##### Provided material

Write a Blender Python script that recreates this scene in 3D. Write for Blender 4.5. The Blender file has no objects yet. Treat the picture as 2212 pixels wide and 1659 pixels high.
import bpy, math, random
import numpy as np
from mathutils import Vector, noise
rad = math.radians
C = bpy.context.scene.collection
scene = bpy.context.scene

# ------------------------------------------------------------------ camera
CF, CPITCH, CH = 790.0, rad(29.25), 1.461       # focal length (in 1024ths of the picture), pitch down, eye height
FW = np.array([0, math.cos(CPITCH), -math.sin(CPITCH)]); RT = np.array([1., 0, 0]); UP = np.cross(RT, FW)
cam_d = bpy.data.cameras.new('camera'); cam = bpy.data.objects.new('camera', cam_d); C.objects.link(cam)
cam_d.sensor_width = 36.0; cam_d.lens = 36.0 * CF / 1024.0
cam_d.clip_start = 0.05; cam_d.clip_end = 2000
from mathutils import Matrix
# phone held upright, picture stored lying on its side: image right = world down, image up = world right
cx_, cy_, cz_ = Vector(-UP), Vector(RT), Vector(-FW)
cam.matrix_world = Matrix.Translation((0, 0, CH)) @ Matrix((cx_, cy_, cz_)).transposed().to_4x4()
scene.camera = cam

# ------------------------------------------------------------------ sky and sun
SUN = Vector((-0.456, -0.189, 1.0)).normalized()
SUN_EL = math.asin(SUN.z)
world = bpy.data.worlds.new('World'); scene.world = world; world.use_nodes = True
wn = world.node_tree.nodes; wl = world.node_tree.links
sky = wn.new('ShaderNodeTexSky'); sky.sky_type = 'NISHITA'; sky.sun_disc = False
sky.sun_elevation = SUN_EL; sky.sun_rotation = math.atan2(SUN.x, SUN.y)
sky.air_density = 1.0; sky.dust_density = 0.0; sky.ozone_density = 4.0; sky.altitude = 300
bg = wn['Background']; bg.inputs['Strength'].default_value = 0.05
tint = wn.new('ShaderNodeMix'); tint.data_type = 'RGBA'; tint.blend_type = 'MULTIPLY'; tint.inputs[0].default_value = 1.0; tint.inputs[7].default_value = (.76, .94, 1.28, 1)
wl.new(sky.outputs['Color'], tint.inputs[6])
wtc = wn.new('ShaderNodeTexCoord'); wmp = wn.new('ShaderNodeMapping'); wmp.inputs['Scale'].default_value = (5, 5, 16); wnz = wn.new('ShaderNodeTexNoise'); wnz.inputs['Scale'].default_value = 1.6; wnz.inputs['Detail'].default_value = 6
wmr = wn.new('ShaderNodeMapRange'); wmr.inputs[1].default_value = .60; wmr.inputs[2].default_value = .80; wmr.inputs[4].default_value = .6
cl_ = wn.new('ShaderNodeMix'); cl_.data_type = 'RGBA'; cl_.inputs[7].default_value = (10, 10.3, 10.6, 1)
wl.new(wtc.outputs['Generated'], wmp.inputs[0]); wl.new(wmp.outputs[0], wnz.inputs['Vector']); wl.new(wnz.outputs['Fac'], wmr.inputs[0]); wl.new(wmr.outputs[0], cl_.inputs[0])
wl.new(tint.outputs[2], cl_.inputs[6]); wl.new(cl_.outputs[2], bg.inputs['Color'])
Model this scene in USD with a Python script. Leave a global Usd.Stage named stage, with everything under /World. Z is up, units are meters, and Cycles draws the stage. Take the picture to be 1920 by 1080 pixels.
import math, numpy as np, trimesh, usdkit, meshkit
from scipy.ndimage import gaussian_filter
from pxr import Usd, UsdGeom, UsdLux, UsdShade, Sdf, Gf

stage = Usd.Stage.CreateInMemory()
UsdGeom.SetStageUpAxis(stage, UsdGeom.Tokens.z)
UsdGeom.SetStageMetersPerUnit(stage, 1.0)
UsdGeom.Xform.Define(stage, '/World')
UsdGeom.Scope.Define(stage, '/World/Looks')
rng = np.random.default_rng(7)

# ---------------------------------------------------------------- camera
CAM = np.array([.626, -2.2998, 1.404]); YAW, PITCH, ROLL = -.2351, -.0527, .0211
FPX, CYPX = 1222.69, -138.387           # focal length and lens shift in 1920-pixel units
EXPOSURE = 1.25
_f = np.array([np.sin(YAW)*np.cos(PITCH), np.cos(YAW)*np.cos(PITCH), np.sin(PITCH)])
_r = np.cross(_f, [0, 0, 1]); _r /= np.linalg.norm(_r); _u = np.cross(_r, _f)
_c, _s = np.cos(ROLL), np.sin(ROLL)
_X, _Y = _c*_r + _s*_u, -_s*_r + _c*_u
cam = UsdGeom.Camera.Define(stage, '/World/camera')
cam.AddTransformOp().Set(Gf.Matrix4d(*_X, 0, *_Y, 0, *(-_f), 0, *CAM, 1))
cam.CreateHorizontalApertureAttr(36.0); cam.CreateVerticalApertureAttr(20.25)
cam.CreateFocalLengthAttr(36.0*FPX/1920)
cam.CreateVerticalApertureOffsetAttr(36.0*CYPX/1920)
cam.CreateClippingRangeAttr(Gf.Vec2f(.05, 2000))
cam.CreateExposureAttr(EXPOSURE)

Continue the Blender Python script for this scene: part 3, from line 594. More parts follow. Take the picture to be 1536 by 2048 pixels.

##########

*What is required*
Reproduce each record exactly as it appears.

*Result*
Write a Blender Python script that recreates this scene in 3D. Write for Blender 4.5. The Blender file has no objects yet. Treat the picture as 2212 pixels wide and 1659 pixels high.
import bpy, math, random
import numpy as np
from mathutils import Vector, noise
rad = math.radians
C = bpy.context.scene.collection
scene = bpy.context.scene

# ------------------------------------------------------------------ camera
CF, CPITCH, CH = 790.0, rad(29.25), 1.461       # focal length (in 1024ths of the picture), pitch down, eye height
FW = np.array([0, math.cos(CPITCH), -math.sin(CPITCH)]); RT = np.array([1., 0, 0]); UP = np.cross(RT, FW)
cam_d = bpy.data.cameras.new('camera'); cam = bpy.data.objects.new('camera', cam_d); C.objects.link(cam)
cam_d.sensor_width = 36.0; cam_d.lens = 36.0 * CF / 1024.0
cam_d.clip_start = 0.05; cam_d.clip_end = 2000
from mathutils import Matrix
# phone held upright, picture stored lying on its side: image right = world down, image up = world right
cx_, cy_, cz_ = Vector(-UP), Vector(RT), Vector(-FW)
cam.matrix_world = Matrix.Translation((0, 0, CH)) @ Matrix((cx_, cy_, cz_)).transposed().to_4x4()
scene.camera = cam

# ------------------------------------------------------------------ sky and sun
SUN = Vector((-0.456, -0.189, 1.0)).normalized()
SUN_EL = math.asin(SUN.z)
world = bpy.data.worlds.new('World'); scene.world = world; world.use_nodes = True
wn = world.node_tree.nodes; wl = world.node_tree.links
sky = wn.new('ShaderNodeTexSky'); sky.sky_type = 'NISHITA'; sky.sun_disc = False
sky.sun_elevation = SUN_EL; sky.sun_rotation = math.atan2(SUN.x, SUN.y)
sky.air_density = 1.0; sky.dust_density = 0.0; sky.ozone_density = 4.0; sky.altitude = 300
bg = wn['Background']; bg.inputs['Strength'].default_value = 0.05
tint = wn.new('ShaderNodeMix'); tint.data_type = 'RGBA'; tint.blend_type = 'MULTIPLY'; tint.inputs[0].default_value = 1.0; tint.inputs[7].default_value = (.76, .94, 1.28, 1)
wl.new(sky.outputs['Color'], tint.inputs[6])
wtc = wn.new('ShaderNodeTexCoord'); wmp = wn.new('ShaderNodeMapping'); wmp.inputs['Scale'].default_value = (5, 5, 16); wnz = wn.new('ShaderNodeTexNoise'); wnz.inputs['Scale'].default_value = 1.6; wnz.inputs['Detail'].default_value = 6
wmr = wn.new('ShaderNodeMapRange'); wmr.inputs[1].default_value = .60; wmr.inputs[2].default_value = .80; wmr.inputs[4].default_value = .6
cl_ = wn.new('ShaderNodeMix'); cl_.data_type = 'RGBA'; cl_.inputs[7].default_value = (10, 10.3, 10.6, 1)
wl.new(wtc.outputs['Generated'], wmp.inputs[0]); wl.new(wmp.outputs[0], wnz.inputs['Vector']); wl.new(wnz.outputs['Fac'], wmr.inputs[0]); wl.new(wmr.outputs[0], cl_.inputs[0])
wl.new(tint.outputs[2], cl_.inputs[6]); wl.new(cl_.outputs[2], bg.inputs['Color'])
Model this scene in USD with a Python script. Leave a global Usd.Stage named stage, with everything under /World. Z is up, units are meters, and Cycles draws the stage. Take the picture to be 1920 by 1080 pixels.
import math, numpy as np, trimesh, usdkit, meshkit
from scipy.ndimage import gaussian_filter
from pxr import Usd, UsdGeom, UsdLux, UsdShade, Sdf, Gf

stage = Usd.Stage.CreateInMemory()
UsdGeom.SetStageUpAxis(stage, UsdGeom.Tokens.z)
UsdGeom.SetStageMetersPerUnit(stage, 1.0)
UsdGeom.Xform.Define(stage, '/World')
UsdGeom.Scope.Define(stage, '/World/Looks')
rng = np.random.default_rng(7)

# ---------------------------------------------------------------- camera
CAM = np.array([.626, -2.2998, 1.404]); YAW, PITCH, ROLL = -.2351, -.0527, .0211
FPX, CYPX = 1222.69, -138.387           # focal length and lens shift in 1920-pixel units
EXPOSURE = 1.25
_f = np.array([np.sin(YAW)*np.cos(PITCH), np.cos(YAW)*np.cos(PITCH), np.sin(PITCH)])
_r = np.cross(_f, [0, 0, 1]); _r /= np.linalg.norm(_r); _u = np.cross(_r, _f)
_c, _s = np.cos(ROLL), np.sin(ROLL)
_X, _Y = _c*_r + _s*_u, -_s*_r + _c*_u
cam = UsdGeom.Camera.Define(stage, '/World/camera')
cam.AddTransformOp().Set(Gf.Matrix4d(*_X, 0, *_Y, 0, *(-_f), 0, *CAM, 1))
cam.CreateHorizontalApertureAttr(36.0); cam.CreateVerticalApertureAttr(20.25)
cam.CreateFocalLengthAttr(36.0*FPX/1920)
cam.CreateVerticalApertureOffsetAttr(36.0*CYPX/1920)
cam.CreateClippingRangeAttr(Gf.Vec2f(.05, 2000))
cam.CreateExposureAttr(EXPOSURE)

Continue the Blender Python script for this scene: part 3, from line 594. More parts follow. Take the picture to be 1536 by 2048 pixels.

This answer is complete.